The obvious climatic and fiscal stupidity of such investments is staggering, say environmentalists.
“What are they (the banks) thinking?” asked Leslie Lowe, energy and environment programme director at the Interfaith Centre on Corporate Responsibility.
Carbon regulations are coming, and profiting from the destruction of nature and communities is immoral in any case, Lowe told IPS at a press conference. Carbon regulations are coming, and profiting from the destruction of nature and communities is immoral in any case, Lowe told IPS at a press conference.
“It is folly to build new coal-fired plants,” she said.
And yet that is just what Bank of America and Citi (formerly Citigroup) are doing, according to the new report “Banks, Climate Change & the New Coal Rush” by the Rainforest Action Network (RAN).
Electricity generation from coal is the biggest source of carbon dioxide (CO2) emissions in the world — larger than deforestation or the transportation sector, says Rebecca Tarbotton, director of RAN’s Global Finance Campaign
The 150 proposed new plants would add 600 million to 1.1 billion tonnes of carbon annually into the atmosphere, Tarbotton said in an interview. Total global emissions of carbon are currently about 8 billion tonnes.
“There is no hope of averting climate catastrophe if a significant number of those plants are built,” said Bill McKibben, author and founder of Step It Up, the largest demonstration against global warming in history.
“Climate change is already happening much faster than anyone expected,” McKibben told IPS.
In the past two weeks, reports that the Arctic ice cap shrank dramatically this summer have left scientists shocked at the speed and extent of the melting. The Arctic Ocean may well go from white to blue in less than a decade, some believe. The ramifications of an ice-free Arctic on the world’s weather system and the local ecology have yet to be determined.
Coal currently supplies approximately half of the U.S.’s electricity and produces 80 percent of the sector’s CO2 emissions. Building new coal-fired plants — which have projected lifespans of 50 years — would undo virtually any and all domestic efforts to reduce carbon emissions, notes McKibben.
RAN and the coalition of environmental and faith-based groups, as well as Al Gore, Senators John Edwards and John Kerry, and Senate Majority Leader Harry Reid, are calling for a moratorium on all new coal-fired plants.

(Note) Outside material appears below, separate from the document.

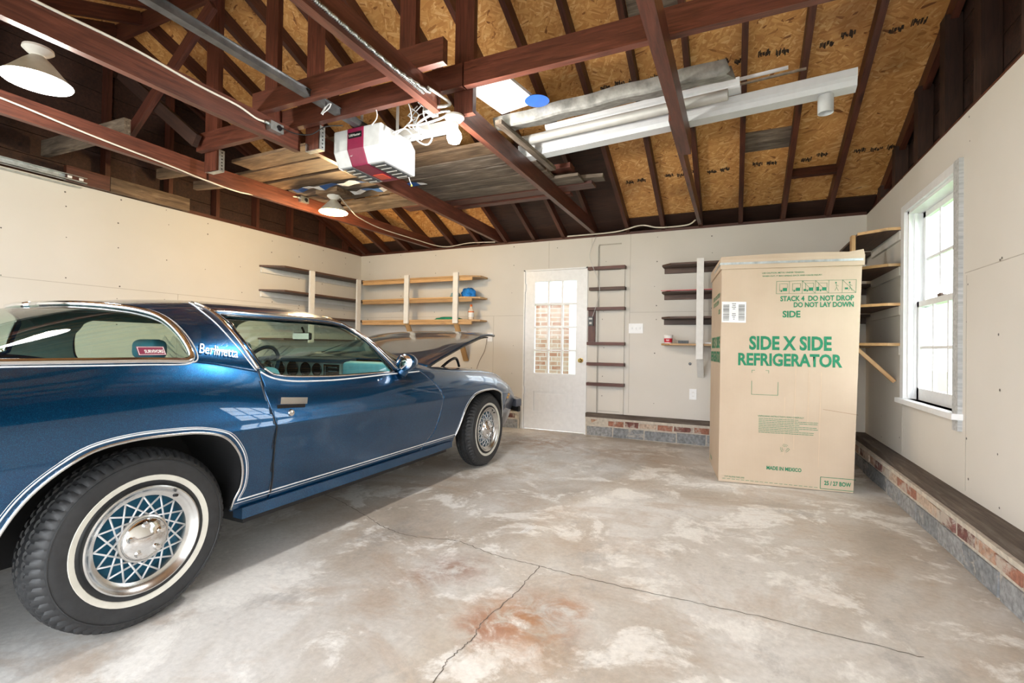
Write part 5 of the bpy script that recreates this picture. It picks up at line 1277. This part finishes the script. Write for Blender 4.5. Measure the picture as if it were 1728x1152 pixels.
lump('folded_cloth', (-3.56, 5.58, 1.4125), (.20, .08, .030), M['green_cloth'], 'flat green cloth on the lowest pine shelf', 'cloth', 3)
bt = thing('bottle', 'clear bottle with an orange cap on the lowest pine shelf', 'bottle', (-3.20, 5.60, 1.412))
lathe('bottle_body', [(0, 0), (.038, 0), (.040, .006), (.040, .115), (.034, .135), (.016, .160), (.014, .178), (0, .178)], plain('pale bottle plastic', (.72, .62, .50), .25), bt, 28, 'Z', (-3.20, 5.60, 1.412))
lathe('bottle_label', [(.0406, .035), (.0408, .036), (.0408, .095), (.0406, .096)], M['paper'], bt, 28, 'Z', (-3.20, 5.60, 1.412))
lathe('label_band', [(.0404, .098), (.0410, .099), (.0410, .112), (.0404, .113)], M['orange'], bt, 28, 'Z', (-3.20, 5.60, 1.412))
lathe('bottle_cap', [(0, .205), (.014, .205), (.017, .200), (.017, .176), (0, .176)], M['orange'], bt, 20, 'Z', (-3.20, 5.60, 1.412))
o = boxes('green_strip', [((-4.30, 5.12, .0), (-4.27, 5.15, 1.18))], M['green_cloth'])
bpy.data.objects.remove(o, do_unlink=True)
ct = thing('spackle_tub', 'small white and red tub on the lowest shelf beside the box', 'tub', (-.665, 5.57, 1.125))
lathe('tub', [(0, 0), (.040, 0), (.046, .075), (.046, .080), (0, .080)], M['paper'], ct, 28, 'Z', (-.665, 5.57, 1.1255))
lathe('tub_label', [(.0412, .010), (.0418, .010), (.0462, .055), (.0456, .055)], M['redp'], ct, 28, 'Z', (-.665, 5.57, 1.1255))
lathe('tub_lid', [(0, .092), (.047, .092), (.050, .088), (.050, .076), (0, .076)], M['paper'], ct, 28, 'Z', (-.665, 5.57, 1.1255))
text('label_lettering', 'DAP', .035, .016, M['paper'], Matrix.Translation((-.665, 5.5245, 1.160)) @ Matrix.Rotation(PI / 2, 4, 'X'), ct, .03)
tag(box('small_box', (-.56, 5.54, 1.1255), (-.455, 5.60, 1.158), M['grille'], bevel=.003), 'small dark flat case on the lowest shelf right of the tub', 'case')
tag(box('sanding_block', (-.285, 5.52, 1.1255), (-.19, 5.56, 1.140), M['paper'], bevel=.002), 'thin white block on the lowest shelf against the cardboard box', 'block')

# ------------------------------------------------------------------ refrigerator box
ang = math.radians(7.37); BW, BD, BH = .935, .80, 1.815
B0 = Matrix.Translation((-.106, 4.242, 0)) @ Matrix.Rotation(ang, 4, 'Z')
bxr = thing('refrigerator_carton', 'tall brown cardboard refrigerator carton printed in green', 'carton', (-.106, 4.242, 0))
def lean(p): return Vector((p.x + .022 * p.z * (p.x / BW) - .0 * p.z + .006 * p.z, p.y + .006 * p.z, p.z))
bm = bmesh.new(); rc = random.Random(11)
def cbox(bm, x0, x1, y0, y1, z0, z1, nx=10, nz=16, amp=.003):
    faces = {}
    ring = [(x0 + (x1 - x0) * i / nx, y0) for i in range(nx)] + [(x1, y0 + (y1 - y0) * i / nx) for i in range(nx)] + [(x1 - (x1 - x0) * i / nx, y1) for i in range(nx)] + [(x0, y1 - (y1 - y0) * i / nx) for i in range(nx)]
    rows = []
    for j in range(nz + 1):
        z = z0 + (z1 - z0) * j / nz; row = []
        for (x, y) in ring:
            a = amp * math.sin(7 * x + 3 * z + y * 5) * (math.sin(PI * (j / nz)))
            row.append(bm.verts.new((x, y + (a if y == y0 else 0), z)))
        rows.append(row)
    n = len(ring)
    for A, B in zip(rows[:-1], rows[1:]):
        for k in range(n): bm.faces.new((A[k], A[(k + 1) % n], B[(k + 1) % n], B[k]))
    bm.faces.new(rows[0][::-1]); bm.faces.new(rows[-1])
cbox(bm, 0, BW, 0, BD, .004, 1.735, amp=.0)
for v in bm.verts: v.co = lean(v.co)
body = finish('carton_body', bm, M['cardboard'], bxr, mw=B0, bevel=.006)
bm = bmesh.new(); cbox(bm, -.012, BW + .012, -.014, BD + .012, 1.715, BH, nz=4, amp=.0)
for v in bm.verts:
    v.co = lean(v.co)
    if v.co.z > 1.8: v.co.x = .468 + (v.co.x - .468) * .985; v.co.y = .40 + (v.co.y - .40) * .98; v.co.z += .012 * math.sin(v.co.x * 3) + .02 * (v.co.x > .9)
lid = finish('carton_lid', bm, M['cardboard'], bxr, mw=B0, bevel=.006)
bm = bmesh.new()
zb0 = 1.757
L = [(-.016, -.018), (BW + .040, -.018), (BW + .052, BD + .016), (-.010, BD + .016)]
for (a, b_), (c, d_) in zip(L, L[1:] + L[:1]):
    bm.faces.new([bm.verts.new((a + .006 * zb0, b_ + .010, zb0 - .008)), bm.verts.new((c + .006 * zb0, d_ + .010, zb0 - .008)), bm.verts.new((c + .006 * zb0, d_ + .010, zb0 + .010)), bm.verts.new((a + .006 * zb0, b_ + .010, zb0 + .010))])
o = finish('steel_band', bm, M['galv'], bxr, mw=B0); m = o.modifiers.new('t', 'SOLIDIFY'); m.thickness = .0012
def onbox(u, z, d=.0022, side='front'):
    p = lean(Vector((u, -d, z))) if side == 'front' else lean(Vector((-d, u, z)))
    r = Matrix.Rotation(PI / 2, 4, 'X')
    if side != 'front': r = Matrix.Rotation(-PI / 2, 4, 'Z') @ r
    return B0 @ Matrix.Translation(p) @ r
def btext(s, u0, u1, z0, z1, weight=.02, name='green_lettering', mat=None, side='front'):
    um = (u0 + u1) / 2; zm = (z0 + z1) / 2
    return text(name, s, abs(u1 - u0), z1 - z0, mat or M['green_ink'], onbox(um, zm, side=side), body, weight)
btext('SIDE X SIDE', .197, .768, 1.066, 1.178, .035); btext('REFRIGERATOR', .120, .842, .940, 1.042, .035)
btext('SIDE', .428, .552, 1.323, 1.376, .03); btext('STACK 4  DO NOT DROP', .404, .900, 1.450, 1.492, .03); btext('DO NOT LAY DOWN', .497, .898, 1.402, 1.442, .03)
btext('USE CAUTION, METAL UNDER TENSION.', .278, .575, 1.668, 1.682, .01); btext('WHEN CUT, IT MAY SPRING BACK AND CAUSE INJURY.', .278, .695, 1.643, 1.657, .01)
btext('MADE IN MEXICO', .346, .588, .128, .158, .03); btext('25 / 27 BOW', .742, .918, .046, .080, .03)
btext('CUT ALONG THIS LINE', .045, .190, .042, .053, .01)
btext('UNPACKING INSTRUCTIONS: READ CAREFULLY', .276, .596, .540, .552, .01)
def strokes(name, segs, w, mat, u0=0, z0=0):
    bm = bmesh.new()
    for (a, b_, c, d_) in segs:
        p, q = Vector((a + u0, b_ + z0)), Vector((c + u0, d_ + z0)); t = (q - p).normalized() * w / 2; n = Vector((-t.y, t.x)); p = p - t; q = q + t
        bm.faces.new([bm.verts.new(lean(Vector((e.x, -.0022, e.y)))) for e in (p - n, q - n, q + n, p + n)])
    return finish(name, bm, mat, body, mw=B0)
rt = random.Random(2); ln = []
for i in range(9):
    z = .526 - i * .0135; u = .285
    while u < .30 + .36 * (1 if i % 3 else .7):
        w = rt.uniform(.01, .03); ln.append((u, z, u + w, z)); u += w + .006
strokes('instruction_lines', ln, .0035, M['green_ink'])
du = []; u = .03
while u < .70: du.append((u, .030 - (u - .03) * .012, u + .022, .030 - (u - .03) * .012)); u += .034
strokes('dashed_line', du, .003, M['green_ink'])
strokes('code_frame', [(.717, .105, .945, .105), (.717, .018, .717, .105), (.717, .018, .935, .018)], .004, M['green_ink'])
strokes('corner_marks', [(.228, .820, .228, .713), (.228, .713, .412, .713), (.412, .713, .412, .815), (.228, .905, .248, .905), (.228, .905, .228, .885), (.325, .905, .345, .905), (.345, .905, .345, .885)], .003, M['green_ink'])
# recycling mark
seg = []
for k in range(3):
    a0 = PI / 2 + k * 2 * PI / 3; c = (.470, .303)
    P = [(c[0] + .030 * math.cos(a0 + d_), c[1] + .030 * math.sin(a0 + d_)) for d_ in (-.75, -.25, .25)]
    P2 = [(c[0] + .019 * math.cos(a0 + d_), c[1] + .019 * math.sin(a0 + d_)) for d_ in (-.75, -.25, .25)]
    for Q in (P, P2):
        for a, b_ in zip(Q[:-1], Q[1:]): seg.append((a[0], a[1], b_[0], b_[1]))
    tip = (c[0] + .025 * math.cos(a0 + .62), c[1] + .025 * math.sin(a0 + .62)); w1 = (c[0] + .036 * math.cos(a0 + .25), c[1] + .036 * math.sin(a0 + .25)); w2 = (c[0] + .013 * math.cos(a0 + .25), c[1] + .013 * math.sin(a0 + .25))
    seg += [(w1[0], w1[1], tip[0], tip[1]), (tip[0], tip[1], w2[0], w2[1])]
strokes('recycling_mark', seg, .0022, M['green_ink'])
# handling pictograms
u0, u1_, z0, z1 = .384, .902, 1.510, 1.608; cw = (u1_ - u0) / 6
sg = [(u0, z0, u1_, z0), (u0, z1, u1_, z1)] + [(u0 + cw * i, z0, u0 + cw * i, z1) for i in range(7)]
for i in (2, 3, 5): sg.append((u0 + cw * i, z1, u0 + cw * (i + 1), z0))
for i in range(4):
    b_ = u0 + cw * i; sg += [(b_ + .022, z0 + .02, b_ + .022, z1 - .018), (b_ + .028, z1 - .020, b_ + .074, z1 - .020), (b_ + .074, z1 - .020, b_ + .074, z0 + .045), (b_ + .022, z0 + .028, b_ + .045, z0 + .028)]
for i in (4, 5):
    b_ = u0 + cw * i; sg += [(b_ + .040, z0 + .018, b_ + .050, z0 + .042), (b_ + .062, z0 + .016, b_ + .050, z0 + .042), (b_ + .050, z0 + .042, b_ + .046, z1 - .026), (b_ + .048, z1 - .036, b_ + .062, z0 + .052)]
strokes('pictogram_frame', sg, .0022, M['green_ink'])
bm = bmesh.new()
def rect(a, b_, c, d_): bm.faces.new([bm.verts.new(lean(Vector((p, -.0024, q)))) for p, q in ((a, b_), (c, b_), (c, d_), (a, d_))])
for i in range(4):
    b_ = u0 + cw * i; rect(b_ + .044, z0 + .020, b_ + .072, z0 + .045)
    bm.faces.new([bm.verts.new(lean(Vector((b_ + .034 + .006 * math.cos(k), -.0024, z0 + .020 + .006 * math.sin(k))))) for k in [2 * PI * j / 10 for j in range(10)]])
rect(u0 + cw * 2 + .010, z0 + .018, u0 + cw * 2 + .026, z0 + .034); rect(u0 + cw * 3 + .006, z0 + .018, u0 + cw * 3 + .024, z0 + .048)
rect(u0 + cw * 5 + .016, z0 + .026, u0 + cw * 5 + .036, z0 + .040)
for i in (4, 5):
    b_ = u0 + cw * i; bm.faces.new([bm.verts.new(lean(Vector((b_ + .045 + .0055 * math.cos(k), -.0024, z1 - .020 + .0055 * math.sin(k))))) for k in [2 * PI * j / 10 for j in range(10)]])
finish('pictogram_fill', bm, M['green_ink'], body, mw=B0)
# shipping label with bar codes
bm = bmesh.new(); 
bm.faces.new([bm.verts.new(lean(Vector((a, -.0026, b_)))) for a, b_ in ((.004, 1.286), (.178, 1.282), (.178, 1.450), (.004, 1.454))]); sl = finish('shipping_label', bm, M['paper'], body, mw=B0)
bm = bmesh.new(); zz = 1.300
while zz < 1.43:
    h = rt.choice((.0015, .003, .0045))
    for a, b_ in ((.014, .058), (.124, .168)):
        bm.faces.new([bm.verts.new(lean(Vector((p, -.0029, q)))) for p, q in ((a, zz), (b_, zz), (b_, zz + h), (a, zz + h))])
    zz += h + rt.choice((.0015, .003))
for z, w in ((1.432, .030), (1.418, .024), (1.404, .030), (1.390, .018), (1.352, .026), (1.338, .030), (1.324, .018), (1.308, .010)):
    for q_ in range(4):
        a = .092 - w / 2 + w * q_ / 4; bm.faces.new([bm.verts.new(lean(Vector((p, -.0029, q)))) for p, q in ((a, z), (a + w / 5, z), (a + w / 5, z + .007), (a, z + .007))])
finish('label_print', bm, M['ink'], body, mw=B0)
# creases and tape flap
strokes('crease', [(.70, .90, .70, .18), (.62, .93, .62, .5), (.53, .93, .53, .30), (.46, .70, .46, .25)], .0025, plain('pale crease', (.62, .47, .32), .7))
strokes('crease', [(.72, .62, .945, .59), (.04, 1.725, .30, 1.722)], .003, plain('dark crease', (.30, .20, .12), .8))
# print on the left face
btext('SIDE X SIDE', .70, .05, 1.075, 1.175, .035, side='left'); btext('REFRIGERATOR', .76, .02, .955, 1.050, .035, side='left')
btext('STACK 4  DO NOT DROP', .62, .10, 1.50, 1.54, .03, side='left'); btext('DO NOT LAY DOWN', .60, .16, 1.445, 1.485, .03, side='left'); btext('SIDE', .18, .06, 1.36, 1.40, .03, side='left')
btext('25 / 27 BOW', .70, .52, .05, .085, .03, side='left')
# repeats share a group
GROUPS = {'ceiling_joist': 'ceiling joists', 'cross_beam': 'cross beams over the joists', 'hanger_post': 'posts hanging from the ridge', 'diagonal_brace': 'diagonal roof braces', 'lookout_board': 'boards over the left wall',
          'wall_plank': 'planks on top of the left wall', 'stored_plank': 'planks stored on the joists', 'printed_wrapper': 'printed wrappers among the planks', 'ceiling_lamp': 'lamps under the joists', 'metal_strap': 'metal post straps',
          'outlet_box': 'metal boxes on the joists', 'cable': 'loose cables overhead', 'rain_gutter': 'stored gutters', 'thin_rod': 'thin rods above the gutter', 'wall_batten': 'battens beside the white door', 'wall_plate': 'wall plates on the back wall',
          'shelf_unit': 'wall shelves', 'garden_shrub': 'shrubs outside the window'}
for o in COL.objects:
    k = o.name.split('.')[0]
    if o.parent is None and 'label' in o.keys() and k in GROUPS: o['group'] = GROUPS[k]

“I can’t understand why there aren’t rings of young people blocking bulldozers and preventing them from constructing coal-fired power plants,” former U.S. vice president and prominent global warming campaigner Al Gore was reported as saying by the New York Times last August.
“It’s (also) financially ludicrous to be backing a 19th century technology rather than 21st century technologies,” McKibben said.